Centre parties gain ground


Published

The big shock of the Swiss federal election was the failure of the largest party, the right wing Swiss People’s Party (SVP) to reach the magic 30% target. Rather than go up, they have slipped back from 28.9% in 2007 to 25.3% yesterday and may lose around seven seats in the 200 seat National Council (lower house of the bicameral Federal Assembly). The polls were predicting that they would do better.

The second largest party, the centre left Social Democratic Party (SP) was the least affected in the election. They dropped just .6%.

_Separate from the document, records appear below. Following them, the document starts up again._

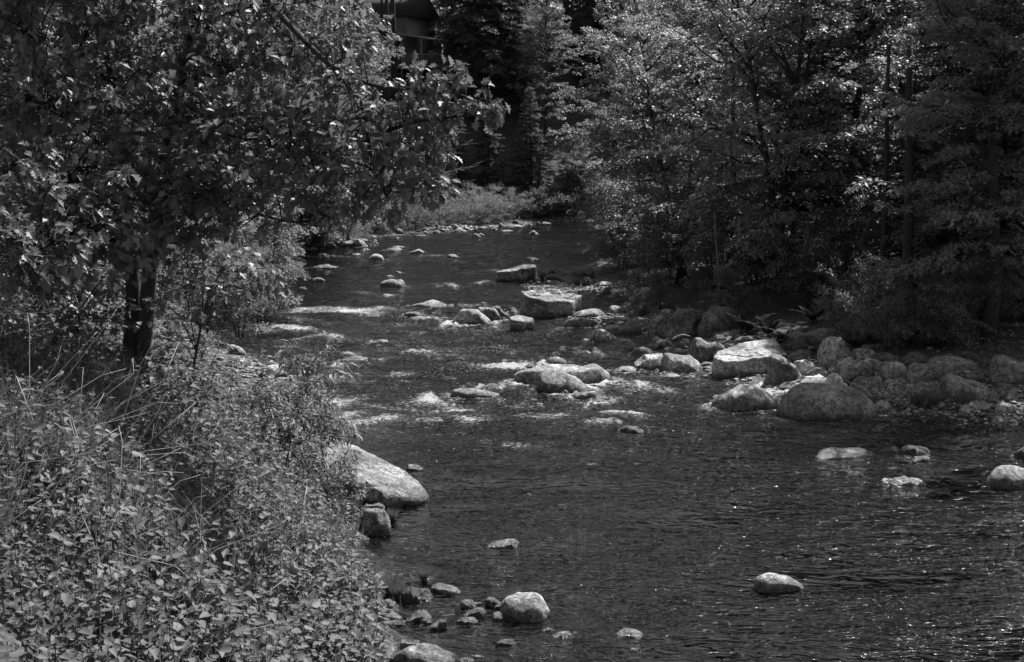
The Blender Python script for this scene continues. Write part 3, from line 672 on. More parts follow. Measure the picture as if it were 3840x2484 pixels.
pebbles([(2900, 1400, 300, 60, 150, .06), (3300, 1380, 400, 60, 150, .07), (2600, 1330, 120, 40, 120, .06)], "gravel", "cobbles filling the gaps of the right-bank rock pile", 4)
pebbles([(880, 1385, 130, 50, 110, .08), (1010, 1400, 60, 30, 50, .07)], "gravel", "stones and gravel on the near left shore right of the oak", 5)
pebbles([(1600, 858, 250, 5, 250, .13), (1250, 905, 150, 8, 200, .12), (1100, 935, 80, 8, 120, .13)], "gravel", "small shore stones along the foot of the far left bank", 6)
# ------------------------------------------------------------------ river surface
ROWS = np.arange(2640, 806, -3.0)
wy = np.array([(lambda d: CAMZ / -d[2] * d[1])(ray(1920, p)) for p in ROWS]); wy = np.concatenate([np.linspace(3, wy[0] - .1, 30), wy[wy < 101.5]])
NC = 460; tt = np.linspace(0, 1, NC)
X0 = xL(wy) - 1.5; X1 = xR(wy) + 1.5
WX = X0[:, None] + (X1 - X0)[:, None] * tt[None]; WYY = np.repeat(wy[:, None], NC, 1)
wx = WX.ravel(); wyy = WYY.ravel()
RAPIDS = [(1150, 1200, 140, 7, .5), (1420, 1210, 120, 6, .5), (1300, 1420, 90, 7, .55), (1480, 1400, 80, 7, .5), (1500, 1540, 80, 9, .6), (1400, 1530, 70, 8, .6), (1700, 1545, 90, 8, .5), (2150, 1500, 100, 8, .45), (2260, 1500, 80, 8, .5), (2000, 1560, 120, 8, .4), (1500, 1350, 110, 6, .45), (1050, 1300, 110, 6, .45), (1750, 1150, 90, 5, .4), (1450, 1160, 90, 5, .45), (1230, 1172, 170, 10, .78), (1340, 1162, 90, 7, .8), (1080, 1237, 110, 7, .75), (1160, 1268, 60, 6, .55), (1260, 1268, 50, 6, .6), (1640, 1328, 90, 13, .85), (1545, 1315, 60, 8, .5),
    (1850, 1372, 120, 11, .95), (1720, 1368, 50, 6, .8), (1620, 1514, 120, 15, .88), (1700, 1500, 70, 9, .6), (1540, 1492, 90, 10, .7), (1430, 1578, 75, 9, .85), (1290, 1500, 70, 16, 1.0), (1330, 1520, 60, 10, .7), (1310, 1562, 80, 9, .8), (1780, 1577, 70, 9, .75),
    (1460, 1107, 22, 5, .9), (2430, 1460, 80, 14, .75), (2330, 1547, 70, 6, .7), (2360, 1452, 60, 10, .5), (2280, 867, 150, 3, .6), (2150, 880, 60, 2, .5), (1930, 1662, 80, 9, .45), (1350, 1102, 80, 5, .4), (1500, 1305, 50, 6, .6), (1320, 1330, 40, 6, .6),
    (1690, 1070, 40, 4, .55), (1640, 1070, 20, 4, .5), (1800, 1060, 30, 4, .5), (1000, 1240, 60, 6, .6), (950, 1225, 40, 5, .6), (870, 1165, 60, 5, .5), (1990, 1455, 60, 9, .6), (1600, 1182, 60, 6, .6), (1655, 1192, 50, 5, .55), (1560, 1250, 50, 5, .4), (2130, 1312, 60, 5, .45),
    (1880, 1495, 40, 7, .6), (1920, 1440, 40, 8, .5), (2480, 1235, 40, 4, .3), (1440, 1298, 50, 7, .7), (2240, 1582, 50, 6, .45), (2420, 1600, 50, 8, .5), (1410, 1480, 40, 6, .5), (1350, 1590, 60, 7, .5), (1260, 1380, 40, 5, .5), (1190, 1400, 60, 6, .4),
    (2450, 1610, 40, 10, .6), (1240, 950, 60, 3, .35), (1650, 960, 70, 3, .35), (1900, 1015, 90, 3, .35), (2050, 905, 70, 2, .4), (1700, 1235, 50, 5, .3), (3390, 2402, 90, 8, .35)]
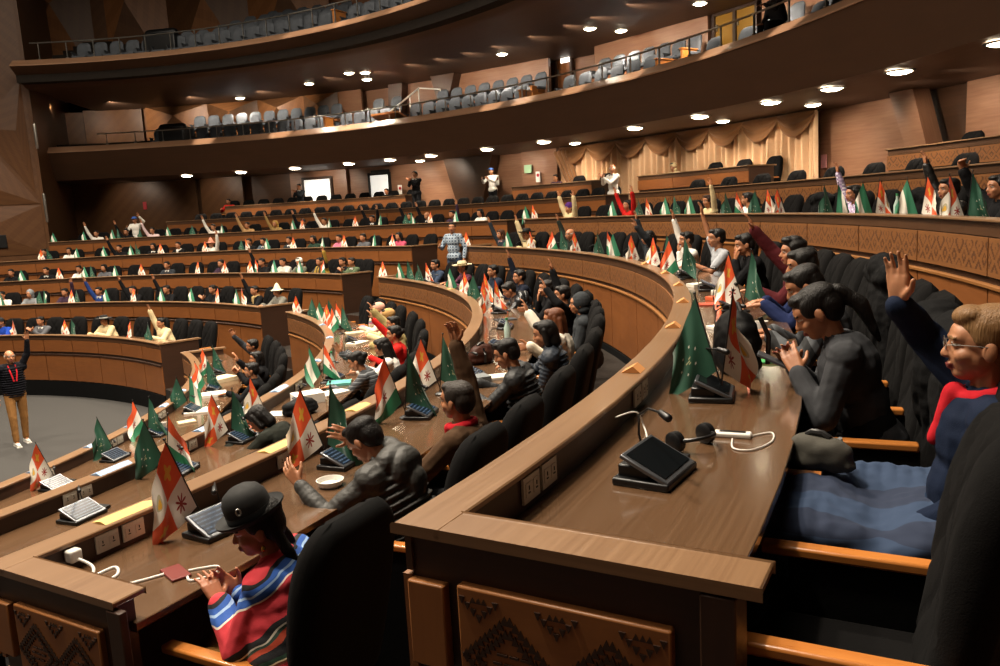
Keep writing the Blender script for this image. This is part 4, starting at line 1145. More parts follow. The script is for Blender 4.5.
# ---- conference console
def screen_mat():
    t = NT('console_screen'); uv = t.n('ShaderNodeTexCoord').outputs['UV']; s = t.n('ShaderNodeSeparateXYZ'); t.l(uv, s.inputs[0])
    st = t.math('GREATER_THAN', t.math('SINE', t.math('MULTIPLY', s.outputs[1], 260)), .3)
    n = t.noise(t.mapped('UV', (60, 8, 1)), 5, 2)
    band = t.math('MULTIPLY', t.math('GREATER_THAN', n, .47), st)
    c = t.mix(band, hexc('16263a'), hexc('7f9bb8')); t.b.inputs['Base Color'].default_value = (*hexc('0b0f14'), 1)
    t.l(c, t.b.inputs['Emission Color']); t.b.inputs['Emission Strength'].default_value = .38; t.b.inputs['Roughness'].default_value = .2
    return t.m
M['screen'] = screen_mat(); M['screen_off'] = flat('dark_glass', '101315', .08)
def console(loc, rz, label, on=True, mic=True, cls=[None]):
    if cls[0] is not None and on and mic:
        c = copy_tree(cls[0], loc, rz); return tag(c, label, 'console')
    root = empty('conference_console', loc, rz, label, 'console')
    T = Rx(math.radians(26)); o = V(0, -.01, .055)
    m = MB(); m.box((0, .0, .012), (.25, .18, .024)); m.box((0, .03, .035), (.2, .10, .05)); m.build('base', M['black'], root, bevel=.006)
    m = MB(); m.box(o, (.235, .165, .014), T); tb = m.build('tablet', flat('dark_bezel', '6a6c70', .3, .7), root, bevel=.004)
    m = MB(); a = o + T @ V(0, .003, .0085); m.box(a, (.205, .135, .003), T); sc_ = m.build('screen', M['screen'] if on else M['screen_off'], tb)
    m = MB(); m.box(V(.155, .02, .012), (.07, .13, .02)); m.build('card_reader', M['black'], root, bevel=.003)
    if mic:
        pts = [V(.09, .07, .02), V(.09, .09, .10), V(.07, .08, .17), V(.03, .03, .205), V(-.02, -.03, .21)]
        m = MB(); m.tube(pts, .004, 8); ml = m.build('gooseneck', M['black'], root, True)
        m = MB(); m.cap(pts[-1], pts[-1]+V(-.03, -.035, -.006), .010, .013); m.build('microphone_head', M['black'], ml, True)
        m = MB(); m.lathe([(.018, 0), (.018, .03), (.012, .035)], V(.09, .07, .012), 12); m.build('mic_socket', M['grey_plastic'], root, True)
    if on and mic and cls[0] is None: cls[0] = root
    return root
def headset(loc, rz, label):
    root = empty('headset', loc, rz, label, 'headphones')
    n = 18; B = Rx(math.radians(14)); pts = [B @ V(.075*math.cos(PI*i/n), .085*math.sin(PI*i/n), 0) + V(0, 0, .035) for i in range(n+1)]
    m = MB(); m.tube(pts, .007, 8); m.build('headband', M['black'], root, True)
    for s in (0, -1):
        p = pts[s]; m = MB(); m.lathe([(.02, -.018), (.036, -.012), (.036, .012), (.026, .018), (.001, .018)], p, 18, Ry(PI/2)); m.build('ear_cup', M['black'], root, True)
    return root
def desk_pt(k, deg, dr, up=0): return pol(Rk(k)+dr, deg, capz(k)-.12+up)
def box_thing(name, loc, size, rz, mat, label, cat, bevel=.004, tilt=None):
    m = MB(); m.box((0, 0, size[2]/2), size); o = m.build(name, mat, bevel=bevel); o.location = loc; o.rotation_euler = (tilt or 0, 0, rz); return tag(o, label, cat)
def tent_card(k, deg, mat, label, w=.10, d=.07, h=.045, group=None):
    m = MB(); B = Rz(facing(deg)+PI/2*0)
    P = [V(-w/2, -d/2, .001), V(w/2, -d/2, .001), V(w/2, d/2, .001), V(-w/2, d/2, .001)]; r = [V(-w/2, d*.1, h), V(w/2, d*.1, h)]
    m.quad([P[0], P[1], r[1], r[0]]); m.quad([r[0], r[1], P[2], P[3]]); m.quad([P[1], P[2], r[1]]); m.quad([P[3], P[0], r[0]]); m.quad([P[3], P[2], P[1], P[0]])
    o = m.build('name_card', mat); o.location = pol(Rk(k)+.06, deg, capz(k)); o.rotation_euler = (0, 0, facing(deg)+PI); return tag(o, label, 'card', group)
ORD = ['first', 'second', 'third', 'fourth', 'fifth', 'sixth', 'seventh', 'eighth', 'ninth', 'tenth', 'eleventh', 'twelfth', 'thirteenth', 'fourteenth', 'fifteenth', 'sixteenth', 'seventeenth', 'eighteenth', 'nineteenth', 'twentieth']
def rowname(k): return ROWWORD[k]+' row'
def place_flags(k, block, items):
    items = sorted(items, key=lambda t: t[0])
    for i, it in enumerate(items):
        x, kinds = it[0], it[1]; kw = it[2] if len(it) > 2 else {}
        nm = ' and '.join(FNAME[q] for q in kinds)
        where = 'across the aisle' if block == 'far' else 'of near block'
        lab = f'{nm} table flag, {ORD[i]} from left, {rowname(k)} {where}'
        put_flag(k, x, kinds, lab, block, var=i % 3, group=None, **kw)
c_, g_, t_, w_ = 'checker', 'green', 'tri', 'mint'
place_flags(0, 'near', [(472, (c_,)), (514, (w_,)), (537, (c_,)), (559, (t_, g_)), (582, (c_,)), (606, (g_, t_)), (622, (w_,)), (641, (c_,)), (662, (c_, g_)), (681, (t_, g_)), (740, (c_, g_), dict(deg=-12.7, dr=.5)), (716, (g_, c_), dict(deg=-22.6, dr=.42, tuck=True))])
place_flags(-1, 'near', [(388, (c_,)), (406, (w_, g_)), (425, (g_, c_)), (458, (w_,)), (472, (c_,)), (482, (g_, c_)), (493, (c_, c_)), (425.5, (c_, g_), dict(deg=-15.0)), (405, (t_, g_), dict(deg=-17.9)), (330, (c_, g_), dict(deg=-22.1)), (205, (c_,), dict(deg=-26.1))])
place_flags(-2, 'near', [(303, (c_,)), (319, (g_,)), (327, (w_, g_)), (334, (c_, t_)), (340, (t_, g_)), (326, (w_, t_), dict(deg=-2)), (262, (c_,), dict(deg=-10.3)), (218, (c_, g_), dict(deg=-13.6)), (120, (g_, t_), dict(deg=-17.8))])
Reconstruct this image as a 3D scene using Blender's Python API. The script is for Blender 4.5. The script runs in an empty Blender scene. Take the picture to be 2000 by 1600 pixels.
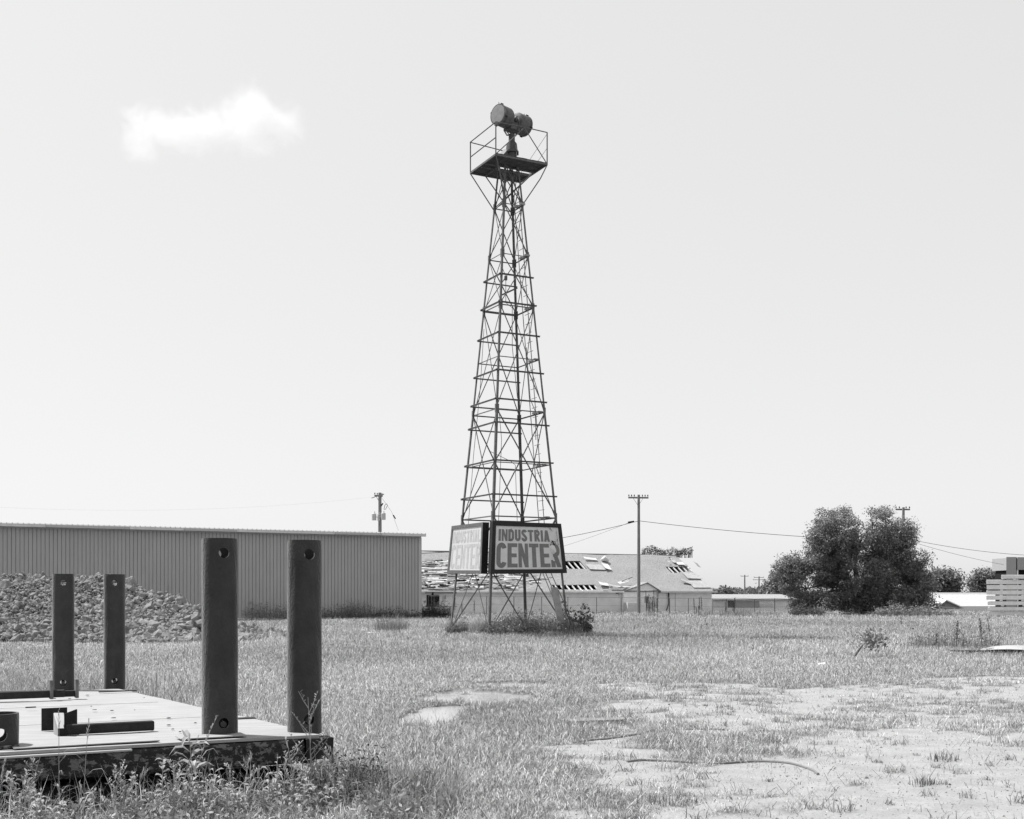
import bpy, bmesh, math, random
import numpy as np
from mathutils import Vector, Matrix

S = bpy.context.scene
COL = S.collection
F, YH, EYE = 2300.0, 1160.0, 1.6          # focal length in photo pixels, horizon row, eye height

# ------------------------------------------------------------------ camera, sky, sun, exposure
cd = bpy.data.cameras.new('camera'); cam = bpy.data.objects.new('camera', cd); COL.objects.link(cam)
cam.location = (0, 0, EYE); cam.rotation_euler = (math.pi/2, 0, 0)
cd.sensor_fit = 'HORIZONTAL'; cd.sensor_width = 36; cd.lens = 36*F/2000; cd.shift_y = (YH-800)/2000
cd.clip_start = 0.1; cd.clip_end = 6000
S.camera = cam
SUN_EL = math.radians(59.0); SUN_H = Vector((-0.92, 0.39, 0)).normalized()
w = bpy.data.worlds.new('World'); S.world = w; w.use_nodes = True
nt = w.node_tree; nt.nodes.clear()
wo = nt.nodes.new('ShaderNodeOutputWorld'); bg = nt.nodes.new('ShaderNodeBackground')
sky = nt.nodes.new('ShaderNodeTexSky'); sky.sky_type = 'NISHITA'; sky.sun_disc = False
sky.sun_elevation = SUN_EL; sky.sun_rotation = math.atan2(SUN_H.x, SUN_H.y)
sky.air_density = 1.0; sky.dust_density = 2.0; sky.ozone_density = 1.0
# black and white film: the blue-sensitive grey of the sky, softly compressed
sep = nt.nodes.new('ShaderNodeSeparateColor'); nt.links.new(sky.outputs[0], sep.inputs[0])
m1 = nt.nodes.new('ShaderNodeMath'); m1.operation = 'MULTIPLY'; m1.inputs[1].default_value = .10; nt.links.new(sep.outputs[2], m1.inputs[0])
m2 = nt.nodes.new('ShaderNodeMath'); m2.operation = 'MULTIPLY_ADD'; m2.inputs[1].default_value = .90
nt.links.new(sep.outputs[0], m2.inputs[0]); nt.links.new(m1.outputs[0], m2.inputs[2])
pw = nt.nodes.new('ShaderNodeMath'); pw.operation = 'POWER'; pw.inputs[1].default_value = .18; nt.links.new(m2.outputs[0], pw.inputs[0])
ml = nt.nodes.new('ShaderNodeMath'); ml.operation = 'MULTIPLY'; ml.inputs[1].default_value = 4.08; nt.links.new(pw.outputs[0], ml.inputs[0])
nt.links.new(ml.outputs[0], bg.inputs[0]); bg.inputs[1].default_value = 0.12
nt.links.new(bg.outputs[0], wo.inputs[0])
sd = bpy.data.lights.new('sun', 'SUN'); sun = bpy.data.objects.new('sun', sd); COL.objects.link(sun)
sd.energy = 5.0; sd.angle = math.radians(.5); sd.color = (1, 1, 1)
SUNV = Vector((SUN_H.x*math.cos(SUN_EL), SUN_H.y*math.cos(SUN_EL), math.sin(SUN_EL)))
sun.rotation_euler = SUNV.to_track_quat('Z', 'Y').to_euler(); sun.location = SUNV*60
S.view_settings.view_transform = 'Standard'; S.view_settings.look = 'None'
S.view_settings.exposure = 0.5; S.view_settings.gamma = 1.0; S.view_settings.use_curve_mapping = False
try:
    S.cycles.volume_bounces = 4; S.cycles.transparent_max_bounces = 16
except Exception: pass

# ------------------------------------------------------------------ placing helpers
U = Vector((math.sin(math.radians(62.4)), math.cos(math.radians(62.4)), 0))   # right and away
V = Vector((-U.y, U.x, 0))                                                    # left and away
Z = Vector((0, 0, 1))
def G(px, py, z=0.0):
    Y = (EYE-z)*F/(py-YH); return Vector(((px-1000)/F*Y, Y, z))
def P(px, py, Y): return Vector(((px-1000)/F*Y, Y, EYE-(py-YH)/F*Y))
def ray_plane(px, py, p0, n):
    d = Vector(((px-1000)/F, 1, -(py-YH)/F)); o = Vector((0, 0, EYE))
    return o + d*((p0-o).dot(n)/d.dot(n))

# ------------------------------------------------------------------ materials
MATS = {}
def mat(name, v, rough=.85, var=.25, scale=6.0, bump=.15, bscale=None, spec=.25, metal=0.0, hi=None, hscale=2.0, hth=.55, hw=.08, stretch=(1, 1, 1), transl=0.0, attr=None):
    """grey procedural material: v base value, var = noise variation, hi = second value showing in patches"""
    if name in MATS: return MATS[name]
    m = bpy.data.materials.new(name); m.use_nodes = True; t = m.node_tree; t.nodes.clear()
    out = t.nodes.new('ShaderNodeOutputMaterial'); bs = t.nodes.new('ShaderNodeBsdfPrincipled')
    tc = t.nodes.new('ShaderNodeTexCoord'); mp = t.nodes.new('ShaderNodeMapping'); mp.inputs['Scale'].default_value = stretch
    t.links.new(tc.outputs['Object'], mp.inputs[0])
    n = t.nodes.new('ShaderNodeTexNoise'); n.inputs['Scale'].default_value = scale; n.inputs['Detail'].default_value = 8; n.inputs['Roughness'].default_value = .65
    t.links.new(mp.outputs[0], n.inputs['Vector'])
    mr = t.nodes.new('ShaderNodeMapRange'); mr.inputs[1].default_value = .3; mr.inputs[2].default_value = .7
    mr.inputs[3].default_value = v*(1-var); mr.inputs[4].default_value = v*(1+var)
    t.links.new(n.outputs[0], mr.inputs[0]); val = mr.outputs[0]
    if hi is not None:
        n2 = t.nodes.new('ShaderNodeTexNoise'); n2.inputs['Scale'].default_value = hscale; n2.inputs['Detail'].default_value = 9; n2.inputs['Roughness'].default_value = .7
        t.links.new(mp.outputs[0], n2.inputs['Vector'])
        m3 = t.nodes.new('ShaderNodeMapRange'); m3.inputs[1].default_value = hth; m3.inputs[2].default_value = hth+hw
        t.links.new(n2.outputs[0], m3.inputs[0])
        mx = t.nodes.new('ShaderNodeMix'); mx.data_type = 'FLOAT'; mx.inputs[3].default_value = hi
        t.links.new(m3.outputs[0], mx.inputs[0]); t.links.new(val, mx.inputs[2]); val = mx.outputs[0]
    if attr:
        at = t.nodes.new('ShaderNodeAttribute'); at.attribute_name = attr
        mm = t.nodes.new('ShaderNodeMath'); mm.operation = 'MULTIPLY'; t.links.new(val, mm.inputs[0]); t.links.new(at.outputs['Fac'], mm.inputs[1]); val = mm.outputs[0]
    t.links.new(val, bs.inputs['Base Color'])
    bs.inputs['Roughness'].default_value = rough; bs.inputs['Metallic'].default_value = metal
    bs.inputs['Specular IOR Level'].default_value = spec
    if bump > 0:
        nb = t.nodes.new('ShaderNodeTexNoise'); nb.inputs['Scale'].default_value = bscale or scale*4; nb.inputs['Detail'].default_value = 6
        t.links.new(mp.outputs[0], nb.inputs['Vector'])
        b = t.nodes.new('ShaderNodeBump'); b.inputs['Strength'].default_value = bump; b.inputs['Distance'].default_value = .02
        t.links.new(nb.outputs[0], b.inputs['Height']); t.links.new(b.outputs[0], bs.inputs['Normal'])
    if transl > 0:
        tr = t.nodes.new('ShaderNodeBsdfTranslucent'); t.links.new(val, tr.inputs[0])
        ms = t.nodes.new('ShaderNodeMixShader'); ms.inputs[0].default_value = transl
        t.links.new(bs.outputs[0], ms.inputs[1]); t.links.new(tr.outputs[0], ms.inputs[2]); t.links.new(ms.outputs[0], out.inputs[0])
    else: t.links.new(bs.outputs[0], out.inputs[0])
    MATS[name] = m; return m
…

Two additional losers were the FDP.The Liberals (often referred to as the Radicals) who were down to 15% from 17.7% in 2007. They are an amalgamation of two long standing parties who have seen their ratings fall over the years. It seems that the decline is continuing. The other traditional party, the Greens also saw their vote drop from 9.6% in 2007 to 8.3% yesterday.

In stark contrast the two centrist to centre right parties, the Green Liberals (a breakaway group from the more left wing Greens) may well have gained nine seats. The Conservative Democrats (BDP) a splinter group from the SVP may have gained up to four seats, taking their tally to nine seats.

Results for the 46 seat Council of States (upper house) are still awaited. About half the seats have been declared but the rest are likely to go to a second round runoff next month.

Overall the turnout was around 48.6%, slightly up on 2007.

The seven member Cabinet which, traditionally, is made up of the main parties in the Federal Assembly in accordance with their electoral strength will be formed on 14th December. It is likely that the complexion of the new government will be less reactionary, less immigrant hostile, and more economically centrist.